Nordness was an All-BIG EAST Third Team defender last season and is the heart and soul of a revamped back line that has led the BIG EAST in fewest goals allowed.

"At first, I was a little tentative about this season," Nordness said. "We had to figure out who was going to be playing in the back line, and there weren't any defenders in our incoming recruiting class. The first couple of games, we had to get used to each other. You can't click right away.

"We learned about each other's strengths and how each other played. From then on, we kept growing and growing. It turns out we couldn't have a better group of girls for the back line and for our goalkeeper.

"We communicate all the time and tell each other where to go and who to pick up. We all want to do so well---we don't want anyone to score on us or push us around. That's why we do so well together."

Pekovitch picked the perfect time to peak. The forward from Stevenson High School scored her first collegiate goal in last Saturday's 2-1 overtime victory at Creighton in a critical BIG EAST match.

"My senior season has been awesome," Pekovitch said. "I couldn't have picked a better time to start and contribute. Having to step up, fill someone else's shoes and get it done on the field has brought us together and made us a stronger team."

Sacrificing for the team and having your teammate's back is a common thread running through these Blue Demons.

"Making a sacrifice is a big thing with this team," said Roller, who played defender her first two seasons before returning to her preferred position heading up the midfield. "Brianna Ryce is a good example playing center back this season---a position she has never played before. When we step on the field every day, we are playing for each other.

"This team has the best chemistry we've had in my four years."

Denne nodded her head.

"That's the beauty of team sports, that you have this constant circle of trust and support," Denne said. "If you fall down, there are 10 other people on the field giving you a hand to pick you back up.

"After I got injured, I've tried to be the best teammate I can be every day. I try to make a lot of noise on the bench and stay positive. I'm there for my teammates when times are a little tough. The teammates and coaches that support you are the people I definitely will never forget."

Goddard will never forget leaving home and crossing the ocean four years ago.

"I had never been to America, and the only thing I knew about it was from what I saw on TV and watching movies," Goddard said. "It was really difficult for my parents to let me go so far away. When I got here, I stayed with Kelsey Hoinkes. She really welcomed me, and I couldn't have stayed with a better person.

"From the very first day, everyone in our freshman class was a little apprehensive coming into college soccer. Everyone on the team reached out to me, and I appreciated that more than anyone would know. I think we help each other more than we even realize.

"Having these players beside me means a lot. This senior class has been through so much."

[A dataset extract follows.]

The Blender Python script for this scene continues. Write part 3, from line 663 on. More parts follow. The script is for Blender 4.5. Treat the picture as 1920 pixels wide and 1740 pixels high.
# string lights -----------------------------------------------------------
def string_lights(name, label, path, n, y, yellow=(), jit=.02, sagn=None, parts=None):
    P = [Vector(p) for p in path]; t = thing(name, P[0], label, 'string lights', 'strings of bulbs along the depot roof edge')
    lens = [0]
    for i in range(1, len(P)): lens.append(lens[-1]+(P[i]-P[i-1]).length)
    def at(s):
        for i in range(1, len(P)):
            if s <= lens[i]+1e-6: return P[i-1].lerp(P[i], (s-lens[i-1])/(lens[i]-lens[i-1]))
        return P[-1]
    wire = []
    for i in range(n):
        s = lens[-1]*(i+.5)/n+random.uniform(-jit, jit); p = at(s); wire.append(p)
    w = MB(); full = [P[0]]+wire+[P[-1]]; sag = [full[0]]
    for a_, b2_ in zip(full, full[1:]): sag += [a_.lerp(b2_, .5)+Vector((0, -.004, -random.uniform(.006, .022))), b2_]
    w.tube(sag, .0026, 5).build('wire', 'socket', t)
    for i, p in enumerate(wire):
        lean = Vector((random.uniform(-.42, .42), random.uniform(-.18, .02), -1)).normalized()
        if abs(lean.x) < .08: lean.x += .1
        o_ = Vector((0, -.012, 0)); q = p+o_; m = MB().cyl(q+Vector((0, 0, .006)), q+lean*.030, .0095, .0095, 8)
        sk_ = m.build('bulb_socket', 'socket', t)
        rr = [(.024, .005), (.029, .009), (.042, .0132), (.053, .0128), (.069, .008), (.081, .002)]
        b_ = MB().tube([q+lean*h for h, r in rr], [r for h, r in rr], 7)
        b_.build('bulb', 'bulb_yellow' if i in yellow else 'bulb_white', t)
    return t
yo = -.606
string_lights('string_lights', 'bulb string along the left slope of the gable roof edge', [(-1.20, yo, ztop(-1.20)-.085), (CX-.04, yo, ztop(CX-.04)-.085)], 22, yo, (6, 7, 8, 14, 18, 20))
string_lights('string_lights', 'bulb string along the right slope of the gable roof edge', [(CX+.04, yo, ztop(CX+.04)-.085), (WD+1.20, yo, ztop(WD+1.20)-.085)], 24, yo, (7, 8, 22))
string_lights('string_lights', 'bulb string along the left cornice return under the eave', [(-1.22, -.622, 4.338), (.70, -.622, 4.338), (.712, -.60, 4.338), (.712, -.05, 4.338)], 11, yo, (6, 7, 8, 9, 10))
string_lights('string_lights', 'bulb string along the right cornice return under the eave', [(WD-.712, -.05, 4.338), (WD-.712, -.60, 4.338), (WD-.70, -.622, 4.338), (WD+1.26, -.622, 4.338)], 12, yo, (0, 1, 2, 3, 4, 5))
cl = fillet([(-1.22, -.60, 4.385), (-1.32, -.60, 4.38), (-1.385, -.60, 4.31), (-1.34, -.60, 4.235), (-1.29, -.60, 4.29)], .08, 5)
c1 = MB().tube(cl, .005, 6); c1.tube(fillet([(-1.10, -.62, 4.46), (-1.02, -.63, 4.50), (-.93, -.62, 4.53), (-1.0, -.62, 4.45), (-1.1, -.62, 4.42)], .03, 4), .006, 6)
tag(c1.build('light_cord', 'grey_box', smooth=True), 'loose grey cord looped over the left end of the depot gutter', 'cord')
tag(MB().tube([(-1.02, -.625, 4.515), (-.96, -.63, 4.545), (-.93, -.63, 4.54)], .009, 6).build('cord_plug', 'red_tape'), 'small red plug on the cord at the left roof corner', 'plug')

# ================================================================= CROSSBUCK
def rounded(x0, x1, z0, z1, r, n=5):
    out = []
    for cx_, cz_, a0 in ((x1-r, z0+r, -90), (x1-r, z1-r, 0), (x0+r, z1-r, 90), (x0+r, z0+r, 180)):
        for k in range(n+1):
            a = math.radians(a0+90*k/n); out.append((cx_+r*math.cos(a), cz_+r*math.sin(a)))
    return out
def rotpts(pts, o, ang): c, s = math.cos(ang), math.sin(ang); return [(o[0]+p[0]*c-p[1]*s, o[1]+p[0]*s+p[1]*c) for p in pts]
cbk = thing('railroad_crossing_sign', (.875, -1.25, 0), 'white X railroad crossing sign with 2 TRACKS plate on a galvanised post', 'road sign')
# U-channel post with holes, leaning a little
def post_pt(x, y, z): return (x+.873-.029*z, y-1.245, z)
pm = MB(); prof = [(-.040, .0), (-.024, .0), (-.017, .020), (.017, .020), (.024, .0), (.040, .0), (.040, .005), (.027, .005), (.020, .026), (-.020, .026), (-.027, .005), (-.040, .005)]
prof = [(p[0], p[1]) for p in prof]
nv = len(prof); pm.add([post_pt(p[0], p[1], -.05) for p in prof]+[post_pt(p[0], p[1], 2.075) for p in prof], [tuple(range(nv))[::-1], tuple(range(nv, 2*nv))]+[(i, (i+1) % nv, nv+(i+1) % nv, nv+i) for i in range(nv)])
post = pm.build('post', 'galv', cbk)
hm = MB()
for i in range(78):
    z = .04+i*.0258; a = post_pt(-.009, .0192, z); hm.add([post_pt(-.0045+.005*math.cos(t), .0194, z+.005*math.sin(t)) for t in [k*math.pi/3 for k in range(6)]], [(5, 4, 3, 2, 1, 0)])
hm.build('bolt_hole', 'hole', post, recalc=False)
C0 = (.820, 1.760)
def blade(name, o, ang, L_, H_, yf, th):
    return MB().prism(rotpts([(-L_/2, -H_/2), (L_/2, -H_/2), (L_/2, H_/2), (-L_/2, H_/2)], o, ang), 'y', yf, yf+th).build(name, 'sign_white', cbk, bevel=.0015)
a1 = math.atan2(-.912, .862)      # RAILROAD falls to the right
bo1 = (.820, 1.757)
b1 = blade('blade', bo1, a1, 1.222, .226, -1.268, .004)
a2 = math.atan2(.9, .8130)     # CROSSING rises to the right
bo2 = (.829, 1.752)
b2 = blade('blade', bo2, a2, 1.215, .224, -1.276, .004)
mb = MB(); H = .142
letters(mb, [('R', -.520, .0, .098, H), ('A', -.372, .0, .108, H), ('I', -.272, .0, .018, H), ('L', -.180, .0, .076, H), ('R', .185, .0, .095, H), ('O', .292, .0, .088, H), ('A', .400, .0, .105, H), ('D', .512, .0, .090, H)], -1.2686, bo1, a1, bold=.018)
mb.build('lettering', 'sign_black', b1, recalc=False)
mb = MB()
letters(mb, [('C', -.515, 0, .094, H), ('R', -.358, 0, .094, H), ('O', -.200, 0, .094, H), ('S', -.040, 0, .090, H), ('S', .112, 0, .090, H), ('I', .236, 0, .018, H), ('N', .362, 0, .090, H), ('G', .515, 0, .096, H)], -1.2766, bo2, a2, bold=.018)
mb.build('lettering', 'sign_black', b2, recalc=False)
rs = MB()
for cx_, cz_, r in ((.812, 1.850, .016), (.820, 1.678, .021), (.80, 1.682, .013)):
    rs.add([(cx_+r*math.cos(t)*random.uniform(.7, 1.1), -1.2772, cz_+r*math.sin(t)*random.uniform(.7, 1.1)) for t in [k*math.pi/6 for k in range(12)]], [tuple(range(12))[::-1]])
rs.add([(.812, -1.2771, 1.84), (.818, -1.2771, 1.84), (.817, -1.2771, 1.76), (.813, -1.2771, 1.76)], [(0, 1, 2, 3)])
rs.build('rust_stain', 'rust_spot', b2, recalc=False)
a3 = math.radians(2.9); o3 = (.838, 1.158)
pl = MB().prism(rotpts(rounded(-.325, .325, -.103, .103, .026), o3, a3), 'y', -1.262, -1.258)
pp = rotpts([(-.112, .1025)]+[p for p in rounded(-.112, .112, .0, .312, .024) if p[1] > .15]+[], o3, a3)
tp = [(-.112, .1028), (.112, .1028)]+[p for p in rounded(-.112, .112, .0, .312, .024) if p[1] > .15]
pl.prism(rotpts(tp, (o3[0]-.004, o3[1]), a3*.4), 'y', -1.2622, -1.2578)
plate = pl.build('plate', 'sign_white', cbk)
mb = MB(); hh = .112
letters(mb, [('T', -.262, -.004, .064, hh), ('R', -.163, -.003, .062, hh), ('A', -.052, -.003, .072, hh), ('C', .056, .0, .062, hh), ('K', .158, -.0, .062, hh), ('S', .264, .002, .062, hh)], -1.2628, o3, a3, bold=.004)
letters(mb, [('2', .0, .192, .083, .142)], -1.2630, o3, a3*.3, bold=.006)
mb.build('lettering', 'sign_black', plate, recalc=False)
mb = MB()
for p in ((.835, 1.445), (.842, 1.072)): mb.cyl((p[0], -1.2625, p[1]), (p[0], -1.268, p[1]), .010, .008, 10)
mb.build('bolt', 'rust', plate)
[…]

Goddard recalled her first goal setting off a golden celebration in a 2-1 overtime win over Syracuse at Wish Field. As she fell on the ground inside the net at the south end , overjoyed teammates piled on top of her.

She smiled at the memory of Janina Locascio's heartfelt Senior Day speech and watching Morgan Celaya record a program-best time in the beep test that Nordness equaled this year.

"It'll be a little sad and also exciting to play our last regular-season home game at Wish Field," Goddard said. "But at the same time, I'm not worried at all. The way we're playing, I know there will be more home games at Wish Field.

"Our senior class was the first to play in the remodeled Cacciatore Stadium, and it was amazing to play here.

"At the rate we're going, I'm expecting the team to go farther. We're going to keep on going---all the way to the NCAA tournament."